MERE. An Anglo-Saxon word still in use, sometimes meaning a lake, and generally the sea itself.
MERIDIAN, of the Earth. Is an imaginary great circle passing through the zenith and the poles, and cutting the equator at right angles. When the sun is on the meridian of any place, it is mid-day there, and at all places situated under the same meridian.—First meridian is that from which the longitude is reckoned. Magnetic meridian is not a great circle but a wavy line uniting those poles. In common acceptation, a meridian is any line supposed to be drawn from the north to the south pole; therefore a place being under the same meridian as another place, is either due north or south of it.—Plane of the meridian is the plane of this great circle, and its intersection with the sensible horizon is called the meridian line.—The meridian transit of a heavenly body is the act of passing over the said plane, when it is either due north or south of the spectator.—Ante meridiem, or A.M., before noon.—Post meridiem, or P.M., after noon.

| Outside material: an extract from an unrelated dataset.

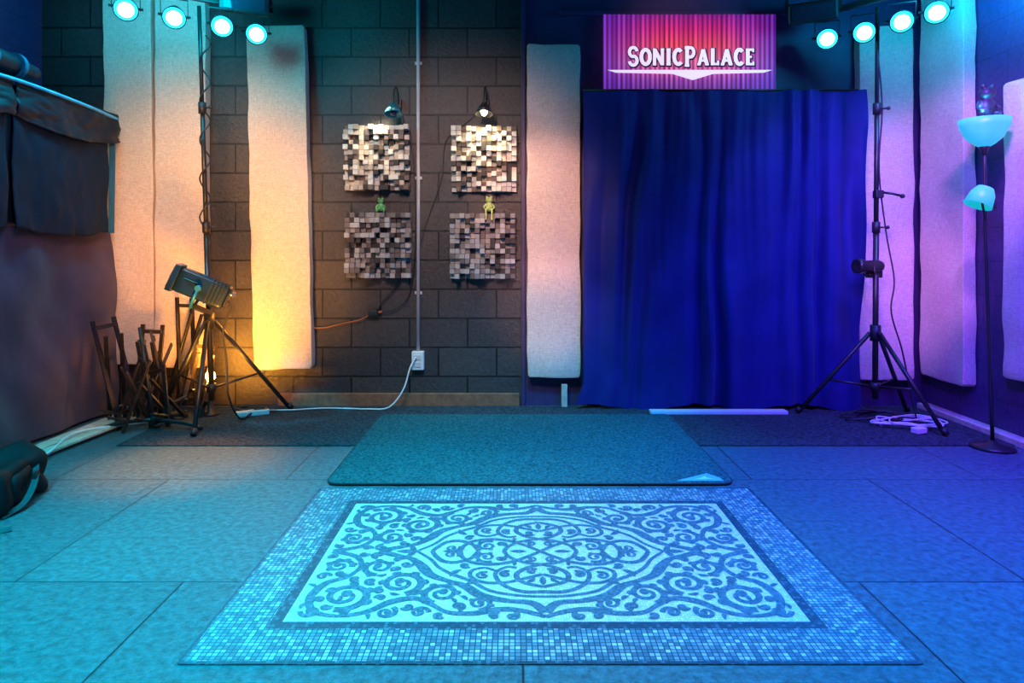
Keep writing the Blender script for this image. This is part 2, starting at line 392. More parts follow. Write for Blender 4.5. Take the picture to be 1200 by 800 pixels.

MERIDIAN ERROR. The deviation of a transit-instrument from the plane of the meridian at the horizon; it is also termed the azimuthal error.
MERLON. That part of the parapet of a battery between two adjacent embrasures, 15 or 20 feet long in general.
MERMAID. A fabulous sea-creature of which the upper half was said to resemble a woman, the lower half a fish.
MERMAID'S GLOVE. The name of a peculiar sponge, Spongia palmata, abundant at Bermuda.
MERMAID'S PURSE. The oblong horny cases with long filiform appendages developed from each of the four corners, found on the sea-shore, being the outer covering of the eggs of several species of rays and sharks. Also, the hollow root of the sea-weed Fucus polyschides.
MERRY DANCERS. The glancings and coruscations of the aurora borealis, or northern lights.
MERRY MEN OF MAY. Dangerous currents formed by the ebb-tides.
MESON. A very old form of spelling mizen.